Civil War battle in which the North succeeded in halting Lee's Confederate forces in Maryland. Was the bloodiest battle of the war resulting in 25,000 casualties

Confederate Raiders

During the American Civil War, the Confederate Navy operated a fleet of commissioned Confederate States Navy commerce raiders. These differed from privateers as they were state-owned ships with orders to destroy enemy commerce rather than privately owned ships.

Fort Sumter

Federal fort in the harbor of Charleston, South Carolina; the confederate attack on the fort marked the start of the Civil War

Trent Affair

In 1861 the Confederacy sent emissaries James Mason to Britain and John Slidell to France to lobby for recognition. A Union ship captured both men and took them to Boston as prisonners. The British were angry and Lincoln ordered their release

New York Draft Riots

July 1863 just after the Battle at Gettysburg. Mobs of Irish working-class men and women roamed the streets for four days until federal troops suppressed them. They loathed the idea of being drafted to fight a war on behalf of slaves who, once freed, would compete with them for jobs.

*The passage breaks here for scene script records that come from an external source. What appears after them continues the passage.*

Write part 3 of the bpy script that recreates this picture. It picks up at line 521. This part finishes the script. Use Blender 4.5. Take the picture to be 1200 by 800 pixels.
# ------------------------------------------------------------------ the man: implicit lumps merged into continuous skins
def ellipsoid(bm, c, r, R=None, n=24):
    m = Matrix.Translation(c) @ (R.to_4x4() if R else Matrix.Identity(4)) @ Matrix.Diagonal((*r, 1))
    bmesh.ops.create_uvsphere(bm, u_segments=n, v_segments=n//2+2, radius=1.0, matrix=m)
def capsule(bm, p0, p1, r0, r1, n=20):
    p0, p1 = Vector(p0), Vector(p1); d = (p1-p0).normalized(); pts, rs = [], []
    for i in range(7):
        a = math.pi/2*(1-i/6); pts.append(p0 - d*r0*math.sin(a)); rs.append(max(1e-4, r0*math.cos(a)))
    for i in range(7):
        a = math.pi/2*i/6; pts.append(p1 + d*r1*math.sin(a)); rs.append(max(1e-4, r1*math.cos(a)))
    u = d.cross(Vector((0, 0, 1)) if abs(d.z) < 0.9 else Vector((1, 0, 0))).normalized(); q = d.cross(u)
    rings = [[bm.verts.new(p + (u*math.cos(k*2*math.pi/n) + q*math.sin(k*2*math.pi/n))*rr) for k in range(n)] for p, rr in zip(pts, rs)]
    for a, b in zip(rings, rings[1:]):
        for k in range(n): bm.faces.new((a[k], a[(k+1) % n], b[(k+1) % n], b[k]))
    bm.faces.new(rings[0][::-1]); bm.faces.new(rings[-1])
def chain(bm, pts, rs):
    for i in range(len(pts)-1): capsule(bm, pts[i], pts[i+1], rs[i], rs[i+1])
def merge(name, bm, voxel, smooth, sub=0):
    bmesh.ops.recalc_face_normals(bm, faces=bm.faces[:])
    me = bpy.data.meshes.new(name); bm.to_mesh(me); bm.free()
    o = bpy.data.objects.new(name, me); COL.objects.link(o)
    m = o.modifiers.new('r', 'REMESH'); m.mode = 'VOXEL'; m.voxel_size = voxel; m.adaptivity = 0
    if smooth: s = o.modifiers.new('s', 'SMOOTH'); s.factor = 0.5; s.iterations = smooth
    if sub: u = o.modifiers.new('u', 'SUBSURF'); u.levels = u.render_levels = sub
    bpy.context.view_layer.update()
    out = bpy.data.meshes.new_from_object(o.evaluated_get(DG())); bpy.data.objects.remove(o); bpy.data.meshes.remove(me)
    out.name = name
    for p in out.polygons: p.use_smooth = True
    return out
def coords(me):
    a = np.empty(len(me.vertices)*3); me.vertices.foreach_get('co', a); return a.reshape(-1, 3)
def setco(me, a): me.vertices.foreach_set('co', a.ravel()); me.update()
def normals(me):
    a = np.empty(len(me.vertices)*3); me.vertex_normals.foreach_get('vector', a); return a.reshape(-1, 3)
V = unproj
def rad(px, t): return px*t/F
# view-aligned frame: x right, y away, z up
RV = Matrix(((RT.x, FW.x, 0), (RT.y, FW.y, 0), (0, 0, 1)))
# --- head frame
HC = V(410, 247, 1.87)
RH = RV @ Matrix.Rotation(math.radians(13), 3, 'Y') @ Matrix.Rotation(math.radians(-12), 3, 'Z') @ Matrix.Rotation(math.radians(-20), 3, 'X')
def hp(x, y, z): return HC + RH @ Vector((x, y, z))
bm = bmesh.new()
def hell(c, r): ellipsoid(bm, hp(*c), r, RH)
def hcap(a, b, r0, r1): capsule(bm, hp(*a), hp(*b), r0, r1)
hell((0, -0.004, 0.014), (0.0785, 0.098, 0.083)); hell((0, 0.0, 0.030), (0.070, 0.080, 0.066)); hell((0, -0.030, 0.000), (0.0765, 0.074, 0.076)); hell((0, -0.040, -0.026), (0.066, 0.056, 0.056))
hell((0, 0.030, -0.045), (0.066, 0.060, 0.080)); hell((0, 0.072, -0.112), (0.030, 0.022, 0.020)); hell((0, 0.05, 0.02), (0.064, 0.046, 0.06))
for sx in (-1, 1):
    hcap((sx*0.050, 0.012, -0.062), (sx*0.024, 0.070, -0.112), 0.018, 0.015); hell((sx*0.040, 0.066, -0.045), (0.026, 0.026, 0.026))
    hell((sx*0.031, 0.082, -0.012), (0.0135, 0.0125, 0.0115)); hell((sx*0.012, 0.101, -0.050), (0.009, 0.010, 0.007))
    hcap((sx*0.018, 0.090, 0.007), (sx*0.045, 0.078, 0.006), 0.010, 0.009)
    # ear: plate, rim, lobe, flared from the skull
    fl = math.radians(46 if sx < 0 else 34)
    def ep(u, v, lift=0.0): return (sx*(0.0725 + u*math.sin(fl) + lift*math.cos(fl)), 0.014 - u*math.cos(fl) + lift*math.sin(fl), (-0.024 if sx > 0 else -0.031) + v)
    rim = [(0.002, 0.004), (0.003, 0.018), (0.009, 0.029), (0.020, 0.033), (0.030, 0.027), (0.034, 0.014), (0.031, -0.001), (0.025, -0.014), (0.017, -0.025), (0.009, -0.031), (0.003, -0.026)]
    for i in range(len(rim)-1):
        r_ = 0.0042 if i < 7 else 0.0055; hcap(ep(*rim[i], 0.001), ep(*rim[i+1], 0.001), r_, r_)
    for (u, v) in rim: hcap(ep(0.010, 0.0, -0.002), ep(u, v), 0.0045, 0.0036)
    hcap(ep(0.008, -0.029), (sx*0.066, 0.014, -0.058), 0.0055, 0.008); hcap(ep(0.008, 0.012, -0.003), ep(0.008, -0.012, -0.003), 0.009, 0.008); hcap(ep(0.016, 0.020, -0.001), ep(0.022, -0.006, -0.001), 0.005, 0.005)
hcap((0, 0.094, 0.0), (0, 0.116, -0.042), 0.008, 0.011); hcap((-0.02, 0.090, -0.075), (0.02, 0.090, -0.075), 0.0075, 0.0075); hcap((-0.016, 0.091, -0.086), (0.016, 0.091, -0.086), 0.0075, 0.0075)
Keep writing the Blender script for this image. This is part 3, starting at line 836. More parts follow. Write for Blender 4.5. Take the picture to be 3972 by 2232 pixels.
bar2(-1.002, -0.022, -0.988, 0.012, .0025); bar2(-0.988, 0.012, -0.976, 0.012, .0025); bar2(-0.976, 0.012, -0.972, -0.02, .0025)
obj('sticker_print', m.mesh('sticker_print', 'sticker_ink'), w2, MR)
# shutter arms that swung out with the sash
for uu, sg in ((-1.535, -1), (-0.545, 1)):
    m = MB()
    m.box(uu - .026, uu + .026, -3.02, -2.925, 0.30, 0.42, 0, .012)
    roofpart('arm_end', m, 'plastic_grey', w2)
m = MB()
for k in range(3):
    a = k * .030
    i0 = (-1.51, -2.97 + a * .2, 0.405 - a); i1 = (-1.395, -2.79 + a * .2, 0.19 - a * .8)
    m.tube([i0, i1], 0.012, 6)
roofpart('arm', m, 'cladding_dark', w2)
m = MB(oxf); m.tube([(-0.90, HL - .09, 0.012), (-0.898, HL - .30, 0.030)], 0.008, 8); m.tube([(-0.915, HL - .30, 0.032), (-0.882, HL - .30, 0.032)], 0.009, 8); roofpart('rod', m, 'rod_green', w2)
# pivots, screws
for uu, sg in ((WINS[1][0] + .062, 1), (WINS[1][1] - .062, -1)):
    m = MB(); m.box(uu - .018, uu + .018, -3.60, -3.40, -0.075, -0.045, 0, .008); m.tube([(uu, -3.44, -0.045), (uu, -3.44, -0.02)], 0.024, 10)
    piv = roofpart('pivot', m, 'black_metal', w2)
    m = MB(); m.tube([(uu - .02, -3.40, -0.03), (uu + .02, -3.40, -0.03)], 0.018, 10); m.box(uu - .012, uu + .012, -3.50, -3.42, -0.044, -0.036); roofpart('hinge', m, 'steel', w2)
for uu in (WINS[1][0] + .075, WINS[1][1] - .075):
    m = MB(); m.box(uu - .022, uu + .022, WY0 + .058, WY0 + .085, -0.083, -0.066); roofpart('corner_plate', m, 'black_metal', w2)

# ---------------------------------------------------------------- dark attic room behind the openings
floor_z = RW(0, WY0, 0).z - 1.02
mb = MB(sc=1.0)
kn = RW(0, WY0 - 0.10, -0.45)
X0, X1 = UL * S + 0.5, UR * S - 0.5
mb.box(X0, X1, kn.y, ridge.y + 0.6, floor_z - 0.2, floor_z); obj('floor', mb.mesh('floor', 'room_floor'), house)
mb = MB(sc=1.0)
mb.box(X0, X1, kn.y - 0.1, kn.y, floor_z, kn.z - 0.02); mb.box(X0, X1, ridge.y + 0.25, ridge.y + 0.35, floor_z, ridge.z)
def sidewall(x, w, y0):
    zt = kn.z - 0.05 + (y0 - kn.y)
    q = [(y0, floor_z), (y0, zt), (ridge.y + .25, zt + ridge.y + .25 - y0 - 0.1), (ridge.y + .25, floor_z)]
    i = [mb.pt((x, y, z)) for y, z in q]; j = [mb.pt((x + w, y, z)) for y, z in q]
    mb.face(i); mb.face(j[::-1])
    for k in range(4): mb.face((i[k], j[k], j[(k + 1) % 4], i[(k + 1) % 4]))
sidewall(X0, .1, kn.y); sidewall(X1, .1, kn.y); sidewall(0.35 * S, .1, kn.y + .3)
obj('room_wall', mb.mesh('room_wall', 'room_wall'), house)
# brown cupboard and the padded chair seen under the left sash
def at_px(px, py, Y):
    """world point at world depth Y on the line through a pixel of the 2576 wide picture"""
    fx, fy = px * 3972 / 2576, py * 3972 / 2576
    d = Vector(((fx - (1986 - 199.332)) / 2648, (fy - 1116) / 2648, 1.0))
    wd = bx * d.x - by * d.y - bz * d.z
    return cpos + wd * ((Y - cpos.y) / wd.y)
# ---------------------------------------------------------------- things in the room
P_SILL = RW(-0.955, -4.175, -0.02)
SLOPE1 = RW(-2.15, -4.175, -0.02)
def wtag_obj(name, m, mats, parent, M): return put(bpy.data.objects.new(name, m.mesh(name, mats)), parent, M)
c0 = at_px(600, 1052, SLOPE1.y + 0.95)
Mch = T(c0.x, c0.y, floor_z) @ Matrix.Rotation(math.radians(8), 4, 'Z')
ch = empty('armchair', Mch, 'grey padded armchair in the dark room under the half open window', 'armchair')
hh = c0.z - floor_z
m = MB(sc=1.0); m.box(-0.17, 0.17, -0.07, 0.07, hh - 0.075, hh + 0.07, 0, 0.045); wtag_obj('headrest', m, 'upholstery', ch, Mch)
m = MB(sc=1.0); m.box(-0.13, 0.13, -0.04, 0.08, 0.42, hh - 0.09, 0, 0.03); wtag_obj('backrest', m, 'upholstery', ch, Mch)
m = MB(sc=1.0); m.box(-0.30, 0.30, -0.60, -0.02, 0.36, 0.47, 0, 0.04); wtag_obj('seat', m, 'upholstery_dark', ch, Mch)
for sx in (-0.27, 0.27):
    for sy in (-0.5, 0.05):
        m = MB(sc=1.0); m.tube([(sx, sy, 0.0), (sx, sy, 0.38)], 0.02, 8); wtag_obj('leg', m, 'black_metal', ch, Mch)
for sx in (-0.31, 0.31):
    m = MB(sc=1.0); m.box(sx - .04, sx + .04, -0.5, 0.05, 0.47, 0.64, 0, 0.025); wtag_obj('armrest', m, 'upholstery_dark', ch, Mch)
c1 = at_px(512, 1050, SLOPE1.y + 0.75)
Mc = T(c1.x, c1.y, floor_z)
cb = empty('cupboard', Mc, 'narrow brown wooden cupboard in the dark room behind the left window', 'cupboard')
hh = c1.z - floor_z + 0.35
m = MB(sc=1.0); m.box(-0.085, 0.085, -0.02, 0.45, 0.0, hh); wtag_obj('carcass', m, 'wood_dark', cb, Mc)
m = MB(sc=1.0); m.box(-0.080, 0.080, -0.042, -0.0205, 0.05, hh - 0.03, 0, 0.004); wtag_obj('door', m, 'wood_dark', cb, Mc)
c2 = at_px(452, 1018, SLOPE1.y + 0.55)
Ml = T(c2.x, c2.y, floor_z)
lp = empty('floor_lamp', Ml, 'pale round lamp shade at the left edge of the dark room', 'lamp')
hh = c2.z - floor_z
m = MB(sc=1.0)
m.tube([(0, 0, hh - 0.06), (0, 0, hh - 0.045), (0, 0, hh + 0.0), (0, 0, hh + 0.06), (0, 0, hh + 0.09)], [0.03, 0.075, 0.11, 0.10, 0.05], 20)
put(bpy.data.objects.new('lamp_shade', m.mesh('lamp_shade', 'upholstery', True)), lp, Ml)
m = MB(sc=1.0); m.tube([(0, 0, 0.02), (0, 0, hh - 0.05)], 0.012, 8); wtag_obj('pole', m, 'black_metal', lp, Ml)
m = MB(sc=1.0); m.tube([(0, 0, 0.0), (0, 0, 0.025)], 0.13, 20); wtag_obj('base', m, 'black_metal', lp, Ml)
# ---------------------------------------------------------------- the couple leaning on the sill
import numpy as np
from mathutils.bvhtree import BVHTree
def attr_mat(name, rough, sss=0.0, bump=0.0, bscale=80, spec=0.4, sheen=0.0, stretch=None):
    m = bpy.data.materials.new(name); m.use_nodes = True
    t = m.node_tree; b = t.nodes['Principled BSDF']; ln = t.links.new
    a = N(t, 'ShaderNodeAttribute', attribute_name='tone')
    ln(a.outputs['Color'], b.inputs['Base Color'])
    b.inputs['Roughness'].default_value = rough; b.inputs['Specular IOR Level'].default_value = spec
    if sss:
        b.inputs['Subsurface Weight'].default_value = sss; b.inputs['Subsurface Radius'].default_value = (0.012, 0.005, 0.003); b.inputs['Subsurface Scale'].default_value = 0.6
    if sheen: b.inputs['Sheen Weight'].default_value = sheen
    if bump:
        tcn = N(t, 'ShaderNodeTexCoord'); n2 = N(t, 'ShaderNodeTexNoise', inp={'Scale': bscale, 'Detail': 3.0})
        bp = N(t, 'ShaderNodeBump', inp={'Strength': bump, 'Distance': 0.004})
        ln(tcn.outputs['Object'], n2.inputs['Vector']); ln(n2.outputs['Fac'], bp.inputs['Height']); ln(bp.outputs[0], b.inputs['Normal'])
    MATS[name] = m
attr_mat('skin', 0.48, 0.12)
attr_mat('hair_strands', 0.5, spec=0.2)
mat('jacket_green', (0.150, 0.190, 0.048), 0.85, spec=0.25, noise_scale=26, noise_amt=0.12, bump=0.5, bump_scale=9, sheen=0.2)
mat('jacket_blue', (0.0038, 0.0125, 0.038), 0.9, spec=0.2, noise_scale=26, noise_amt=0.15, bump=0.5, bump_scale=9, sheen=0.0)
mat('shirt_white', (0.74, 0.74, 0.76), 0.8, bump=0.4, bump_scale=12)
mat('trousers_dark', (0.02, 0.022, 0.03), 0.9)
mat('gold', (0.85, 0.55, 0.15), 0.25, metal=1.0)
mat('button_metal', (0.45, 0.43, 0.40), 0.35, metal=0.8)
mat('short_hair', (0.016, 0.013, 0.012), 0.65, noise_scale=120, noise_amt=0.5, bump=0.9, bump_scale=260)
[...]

Abraham Lincoln-executive power

Lincoln used executive power to call for 75,000 troops to put down the "insurrection" in the South, authorize spending for the war, and suspend the privilege of the writ of habeas corpus. Lincoln acted in unprecedented ways, more than any previous president, drawing upon his powers as both chief executive and commander in chief, often without the authorization or approval of Congress. This is what he did for the first time in the Fort Sumter crisis. Lincoln later explained that he had taken strong measures without congressional approval, (because Congress was not in session, so the president had acted completely on his own authority) "as indispensable to the public safety".

Border States

Maryland, Delaware, Kentucky, and Missouri; these slave states stayed in the Union and were crucial to Lincoln's political and military strategy. He feared alienating them with emancipation of slaves and adding them to the Confederate cause.

Free Soilers

Northern anti-slavery politicians, like Abraham Lincoln, who rejected radical abolitionism but sought to prohibit the expansion of slavery in the western territories (later, this becomes the main platform of the Republican Party)

Confiscation Acts

Series of laws passed by federal government designed to liberate slaves in seceded states; authorized Union seizure of rebel property, and stated that all slaves who fought with Confederate military services were freed of further obligations to their masters; virtually emancipation act of all slaves in Confederacy

Anaconda Plan

Union war plan by Winfield Scott, called for blockade of southern coast, capture of Richmond, capture Mississippi R, and to take an army through heart of south

Sherman's March

conducted through Georgia in 1864 by Maj. Gen. William Tecumseh Sherman of the Union Army in the American Civil War. The campaign began with Sherman's troops leaving the captured city of Atlanta, Georgia, on November 16 and ended with the capture of the port of Savannah on December 21. His forces destroyed military targets as well as industry, infrastructure, and civilian property and disrupted the South's economy and its transportation networks. Sherman's bold move of operating deep within enemy territory and without supply lines is considered to be revolutionary in the annals of war.

Battle of Gettysburg

fought July 1-3, 1863, between Union and Confederate forces during the American Civil War. The battle involved the largest number of casualties of the entire war and is often described as the war's turning point. Union Maj. Gen. George Meade's Army of the Potomac defeated attacks by Confederate Gen. Robert E. Lee's Army of Northern Virginia, ending Lee's invasion of the North.

Confederacy

was a government set up in 1861 by several slave states of the Lower South that had declared their secession from the United States following the November 1860 election of Abraham Lincoln. Seven states joined in February 1861 before Lincoln took office in March, and four of the Upper South were admitted after war began in April. The Confederacy later accepted two additional states as members (Missouri and Kentucky) although neither officially declared secession nor was ever controlled by Confederate forces.